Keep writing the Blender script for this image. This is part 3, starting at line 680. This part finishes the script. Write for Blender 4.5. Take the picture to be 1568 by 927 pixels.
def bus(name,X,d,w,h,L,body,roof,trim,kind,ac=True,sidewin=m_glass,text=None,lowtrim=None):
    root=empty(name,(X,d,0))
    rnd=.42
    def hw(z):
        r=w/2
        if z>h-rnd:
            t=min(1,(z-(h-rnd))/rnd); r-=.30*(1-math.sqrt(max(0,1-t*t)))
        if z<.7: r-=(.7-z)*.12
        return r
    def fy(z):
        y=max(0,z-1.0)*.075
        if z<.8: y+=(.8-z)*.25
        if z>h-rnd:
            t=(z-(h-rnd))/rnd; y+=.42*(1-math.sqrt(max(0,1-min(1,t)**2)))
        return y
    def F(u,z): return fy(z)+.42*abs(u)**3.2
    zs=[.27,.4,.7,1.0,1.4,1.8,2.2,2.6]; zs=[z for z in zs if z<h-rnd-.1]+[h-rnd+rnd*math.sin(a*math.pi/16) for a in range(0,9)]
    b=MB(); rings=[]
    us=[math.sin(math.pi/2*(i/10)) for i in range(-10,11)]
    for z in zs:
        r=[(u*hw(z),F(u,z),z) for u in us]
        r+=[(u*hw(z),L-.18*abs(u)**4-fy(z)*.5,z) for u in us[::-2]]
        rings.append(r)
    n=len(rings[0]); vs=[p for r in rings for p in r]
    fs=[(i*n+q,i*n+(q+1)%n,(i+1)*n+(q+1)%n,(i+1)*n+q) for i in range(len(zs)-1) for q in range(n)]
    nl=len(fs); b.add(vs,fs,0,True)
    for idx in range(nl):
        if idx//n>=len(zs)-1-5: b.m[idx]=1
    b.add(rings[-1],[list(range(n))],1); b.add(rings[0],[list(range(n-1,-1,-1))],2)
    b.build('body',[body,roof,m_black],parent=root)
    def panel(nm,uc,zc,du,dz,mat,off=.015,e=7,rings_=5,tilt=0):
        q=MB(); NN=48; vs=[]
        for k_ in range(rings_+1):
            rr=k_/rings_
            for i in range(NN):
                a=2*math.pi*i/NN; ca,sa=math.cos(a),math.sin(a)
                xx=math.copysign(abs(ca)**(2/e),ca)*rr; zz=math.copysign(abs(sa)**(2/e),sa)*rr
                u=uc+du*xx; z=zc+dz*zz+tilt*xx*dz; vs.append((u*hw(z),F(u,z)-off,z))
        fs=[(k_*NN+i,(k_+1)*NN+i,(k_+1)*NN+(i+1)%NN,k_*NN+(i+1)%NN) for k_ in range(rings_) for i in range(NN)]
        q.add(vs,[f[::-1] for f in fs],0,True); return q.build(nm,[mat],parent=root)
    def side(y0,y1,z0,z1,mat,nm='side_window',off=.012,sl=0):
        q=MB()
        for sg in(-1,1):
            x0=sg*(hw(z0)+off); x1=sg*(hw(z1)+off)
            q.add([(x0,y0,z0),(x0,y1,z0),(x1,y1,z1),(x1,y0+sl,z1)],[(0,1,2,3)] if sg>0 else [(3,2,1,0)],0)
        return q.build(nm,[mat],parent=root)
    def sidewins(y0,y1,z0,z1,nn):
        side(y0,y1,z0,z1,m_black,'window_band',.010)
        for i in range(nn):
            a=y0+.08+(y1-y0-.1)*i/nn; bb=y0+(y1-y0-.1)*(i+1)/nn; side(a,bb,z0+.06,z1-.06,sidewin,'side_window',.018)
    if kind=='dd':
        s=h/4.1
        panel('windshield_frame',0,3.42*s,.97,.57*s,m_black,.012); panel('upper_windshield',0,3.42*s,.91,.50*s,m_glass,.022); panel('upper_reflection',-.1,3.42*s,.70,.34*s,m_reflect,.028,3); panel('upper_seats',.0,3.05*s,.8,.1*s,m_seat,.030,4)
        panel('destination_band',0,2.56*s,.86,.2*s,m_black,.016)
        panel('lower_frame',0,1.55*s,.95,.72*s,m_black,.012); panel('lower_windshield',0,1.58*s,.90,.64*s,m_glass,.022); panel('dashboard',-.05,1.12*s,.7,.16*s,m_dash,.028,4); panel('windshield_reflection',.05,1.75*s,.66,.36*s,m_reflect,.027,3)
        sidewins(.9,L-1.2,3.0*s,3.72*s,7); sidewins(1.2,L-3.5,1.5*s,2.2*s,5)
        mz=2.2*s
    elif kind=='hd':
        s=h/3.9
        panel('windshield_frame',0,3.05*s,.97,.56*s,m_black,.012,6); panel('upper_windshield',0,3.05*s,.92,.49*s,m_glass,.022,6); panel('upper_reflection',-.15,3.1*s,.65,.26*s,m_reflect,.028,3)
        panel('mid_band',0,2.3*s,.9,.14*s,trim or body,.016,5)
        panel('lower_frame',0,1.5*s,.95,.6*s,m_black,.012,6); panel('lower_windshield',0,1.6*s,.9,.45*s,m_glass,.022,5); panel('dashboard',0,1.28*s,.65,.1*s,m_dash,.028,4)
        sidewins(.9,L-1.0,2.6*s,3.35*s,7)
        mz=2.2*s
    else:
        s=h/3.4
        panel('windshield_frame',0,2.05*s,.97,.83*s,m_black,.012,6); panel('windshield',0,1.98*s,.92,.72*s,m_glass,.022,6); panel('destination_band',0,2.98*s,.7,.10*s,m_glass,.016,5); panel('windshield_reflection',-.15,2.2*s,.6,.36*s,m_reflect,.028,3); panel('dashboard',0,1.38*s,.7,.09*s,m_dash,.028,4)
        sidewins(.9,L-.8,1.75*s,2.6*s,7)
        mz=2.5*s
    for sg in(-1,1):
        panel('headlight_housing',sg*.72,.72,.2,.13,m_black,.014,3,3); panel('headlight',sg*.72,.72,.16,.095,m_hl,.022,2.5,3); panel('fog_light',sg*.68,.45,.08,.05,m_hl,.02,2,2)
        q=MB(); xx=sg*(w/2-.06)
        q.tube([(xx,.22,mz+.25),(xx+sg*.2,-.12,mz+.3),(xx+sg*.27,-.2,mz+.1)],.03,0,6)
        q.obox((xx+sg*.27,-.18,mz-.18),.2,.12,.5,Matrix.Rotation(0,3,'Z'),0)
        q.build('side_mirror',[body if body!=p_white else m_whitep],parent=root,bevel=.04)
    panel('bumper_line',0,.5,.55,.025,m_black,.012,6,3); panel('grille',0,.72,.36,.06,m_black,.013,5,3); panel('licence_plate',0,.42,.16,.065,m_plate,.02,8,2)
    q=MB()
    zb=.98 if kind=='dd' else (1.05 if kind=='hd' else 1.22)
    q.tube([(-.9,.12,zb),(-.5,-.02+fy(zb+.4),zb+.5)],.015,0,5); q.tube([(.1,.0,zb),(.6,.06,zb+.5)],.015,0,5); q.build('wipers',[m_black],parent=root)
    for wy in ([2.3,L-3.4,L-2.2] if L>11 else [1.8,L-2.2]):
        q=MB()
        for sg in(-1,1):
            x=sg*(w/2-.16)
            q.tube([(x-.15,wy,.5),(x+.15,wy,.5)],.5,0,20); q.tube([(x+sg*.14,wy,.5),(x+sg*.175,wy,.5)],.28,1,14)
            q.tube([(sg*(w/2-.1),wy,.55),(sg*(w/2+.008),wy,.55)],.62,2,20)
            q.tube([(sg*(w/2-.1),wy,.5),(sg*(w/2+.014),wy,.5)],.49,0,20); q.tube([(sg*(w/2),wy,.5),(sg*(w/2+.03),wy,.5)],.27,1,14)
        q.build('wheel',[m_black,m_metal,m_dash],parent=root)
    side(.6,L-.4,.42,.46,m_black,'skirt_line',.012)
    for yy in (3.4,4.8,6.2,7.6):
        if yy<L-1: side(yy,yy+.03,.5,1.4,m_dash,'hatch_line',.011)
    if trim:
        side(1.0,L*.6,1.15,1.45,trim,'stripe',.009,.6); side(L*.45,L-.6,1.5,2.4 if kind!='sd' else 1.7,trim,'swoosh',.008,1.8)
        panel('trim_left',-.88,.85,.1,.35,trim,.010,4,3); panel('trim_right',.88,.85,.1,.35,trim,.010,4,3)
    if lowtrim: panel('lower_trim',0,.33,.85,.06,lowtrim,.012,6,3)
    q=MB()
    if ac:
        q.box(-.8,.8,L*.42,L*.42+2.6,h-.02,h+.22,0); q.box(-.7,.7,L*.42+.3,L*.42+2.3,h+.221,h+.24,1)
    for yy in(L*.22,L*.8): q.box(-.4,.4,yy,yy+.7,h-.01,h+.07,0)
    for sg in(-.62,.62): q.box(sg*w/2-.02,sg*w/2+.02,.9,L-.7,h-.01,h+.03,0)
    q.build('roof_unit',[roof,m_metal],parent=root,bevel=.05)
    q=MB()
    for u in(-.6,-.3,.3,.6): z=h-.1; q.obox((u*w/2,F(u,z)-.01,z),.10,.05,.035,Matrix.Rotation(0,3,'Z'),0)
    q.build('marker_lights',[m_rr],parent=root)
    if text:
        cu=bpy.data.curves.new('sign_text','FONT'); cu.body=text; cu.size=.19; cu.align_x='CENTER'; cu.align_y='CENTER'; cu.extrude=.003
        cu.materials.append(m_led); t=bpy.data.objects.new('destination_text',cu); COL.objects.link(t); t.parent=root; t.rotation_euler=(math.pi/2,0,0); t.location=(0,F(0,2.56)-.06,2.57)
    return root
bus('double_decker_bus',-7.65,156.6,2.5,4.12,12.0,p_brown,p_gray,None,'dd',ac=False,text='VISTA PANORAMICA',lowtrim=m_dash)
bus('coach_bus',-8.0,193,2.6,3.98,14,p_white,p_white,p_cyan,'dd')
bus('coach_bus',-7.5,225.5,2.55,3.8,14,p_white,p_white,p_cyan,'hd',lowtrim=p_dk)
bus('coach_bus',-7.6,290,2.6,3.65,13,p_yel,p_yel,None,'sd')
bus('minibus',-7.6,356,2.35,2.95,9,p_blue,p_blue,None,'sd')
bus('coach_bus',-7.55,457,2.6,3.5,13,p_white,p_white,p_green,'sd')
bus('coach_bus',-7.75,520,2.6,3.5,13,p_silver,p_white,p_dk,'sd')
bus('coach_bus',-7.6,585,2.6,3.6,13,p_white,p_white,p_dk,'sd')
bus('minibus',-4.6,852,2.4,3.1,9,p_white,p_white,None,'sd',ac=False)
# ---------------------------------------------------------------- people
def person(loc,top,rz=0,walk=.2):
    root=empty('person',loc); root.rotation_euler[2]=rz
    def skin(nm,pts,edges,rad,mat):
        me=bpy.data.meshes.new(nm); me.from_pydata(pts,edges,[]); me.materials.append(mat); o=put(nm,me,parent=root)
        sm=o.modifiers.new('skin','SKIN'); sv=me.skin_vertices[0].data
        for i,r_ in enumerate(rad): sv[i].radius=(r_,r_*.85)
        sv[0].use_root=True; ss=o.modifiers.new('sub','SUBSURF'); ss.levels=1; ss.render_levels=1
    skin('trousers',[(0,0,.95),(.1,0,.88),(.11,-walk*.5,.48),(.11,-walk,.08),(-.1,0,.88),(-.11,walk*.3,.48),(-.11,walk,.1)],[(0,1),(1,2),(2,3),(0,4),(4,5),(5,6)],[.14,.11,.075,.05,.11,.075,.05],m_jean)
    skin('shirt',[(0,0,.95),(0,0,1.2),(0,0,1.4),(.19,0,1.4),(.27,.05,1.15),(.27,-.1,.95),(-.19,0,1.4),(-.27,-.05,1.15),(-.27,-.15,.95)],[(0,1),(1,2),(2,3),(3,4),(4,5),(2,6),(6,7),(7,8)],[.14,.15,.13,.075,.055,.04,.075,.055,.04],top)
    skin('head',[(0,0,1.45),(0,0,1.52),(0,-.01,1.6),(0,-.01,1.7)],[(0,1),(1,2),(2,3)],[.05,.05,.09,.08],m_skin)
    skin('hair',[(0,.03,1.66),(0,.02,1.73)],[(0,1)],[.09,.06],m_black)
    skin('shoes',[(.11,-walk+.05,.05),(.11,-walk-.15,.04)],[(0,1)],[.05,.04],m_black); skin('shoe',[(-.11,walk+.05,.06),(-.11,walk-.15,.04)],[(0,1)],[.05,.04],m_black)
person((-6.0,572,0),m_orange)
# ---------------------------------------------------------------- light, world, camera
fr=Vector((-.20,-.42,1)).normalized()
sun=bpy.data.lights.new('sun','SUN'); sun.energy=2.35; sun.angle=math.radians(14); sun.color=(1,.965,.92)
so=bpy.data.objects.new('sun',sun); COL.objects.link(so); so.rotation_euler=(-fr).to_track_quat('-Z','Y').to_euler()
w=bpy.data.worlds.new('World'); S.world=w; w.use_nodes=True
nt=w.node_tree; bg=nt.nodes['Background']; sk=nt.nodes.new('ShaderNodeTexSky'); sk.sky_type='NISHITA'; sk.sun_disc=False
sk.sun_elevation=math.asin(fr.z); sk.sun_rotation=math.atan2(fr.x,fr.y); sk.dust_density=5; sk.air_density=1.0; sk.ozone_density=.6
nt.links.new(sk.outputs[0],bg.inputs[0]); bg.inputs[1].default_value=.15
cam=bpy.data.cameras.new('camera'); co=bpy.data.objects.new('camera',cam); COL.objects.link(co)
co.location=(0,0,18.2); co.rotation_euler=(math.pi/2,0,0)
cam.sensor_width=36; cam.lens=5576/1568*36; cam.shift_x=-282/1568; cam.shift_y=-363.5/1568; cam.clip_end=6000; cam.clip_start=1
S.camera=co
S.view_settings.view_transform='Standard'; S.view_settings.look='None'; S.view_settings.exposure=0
----------
Problem to work on
In the material above, tally every line with the string "dashboard" in it, then give that number alone.

Exercise solution
3